While it's tempting to look at the reduction in America's domestic energy CO2 output in isolation, the atmosphere doesn't care where CO2 comes from. It's all the same to it. In the US, a reduction in domestic coal consumption in the energy sector has coincided with an increase in the country's coal exports. US coal usage may be down domestically, but that is not to say that that same coal isn't being put to use elsewhere.
In fact, the report's authors calculate that of the total of 650 million tonnes of potential CO2 emissions avoided by reducing coal consumption to date, 340 million have been emitted in other countries (mainly in Europe or Asian) that have imported the coal instead.
The problem is that though shale gas may emit less CO2 at the power station than coal, it appears this is insufficient to offset the emissions from the exported coal. "Despite lower-carbon rhetoric, shale gas is still a carbon intensive energy source," said Dr. John Broderick, lead author of the report Has US Shale Gas Reduced CO2 Emissions?.
The net effect of the rise in shale gas consumption and coal exports could well be an overall increase in CO2 emissions, the authors suggest. "We must seriously consider whether a so-called 'golden age' would be little more than a gilded cage, locking us into a high-carbon future," Broderick said.
The report concludes that without a "meaningful" cap on global CO2 emissions (which is to say that the contribution made by shale gas must eat into, not add to, that of coal), shale gas is likely to do more harm than good. And the report is not optimistic. "Were an abrupt, internationally simultaneous, fuel switch from coal to gas to occur, the remaining safe carbon budget may be consumed less quickly," it concludes. "In the ‘real world’ these conditions are unlikely to coincide."
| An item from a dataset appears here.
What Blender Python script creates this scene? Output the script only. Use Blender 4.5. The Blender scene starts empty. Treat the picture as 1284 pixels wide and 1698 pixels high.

Source: Tyndall Centre for Climate Change Research
this professor is not seeing the obvious hear, that slowly shale gas is being developed as a source that will begin displacing coal to the extent it can globally. this will work ONLY to lower particulate pollution and emissions than it the levels that would OTHERWISE attain without development of shale gas.
because other countries WOULD be developing themselves industrially regardless of our choice to go on shale gas or not. coal exports notwithstanding.
z
"We live in a society exquisitely dependent on science and technology, in which hardly anyone knows anything about science and technology." - Carl Sagan
And if we where using coal, how would that stop us from exporting it as well? We would just increase production.
Really nice to say, hey we'll lower our carbon emissions that are 100x more than yours and you should live in a hut!
As zevulon says their biggest problem appears to be wanting to keep the undeveloped nations in poverty by denying them the necessary power generation equipment to allow those economies to develop.
The other thing that most people ignore is the fact that more CO2 in the atmosphere is beneficial to all growing things be it trees, plants and food crops. Trying to reduce CO2 is tantamount to condemning people to starvation.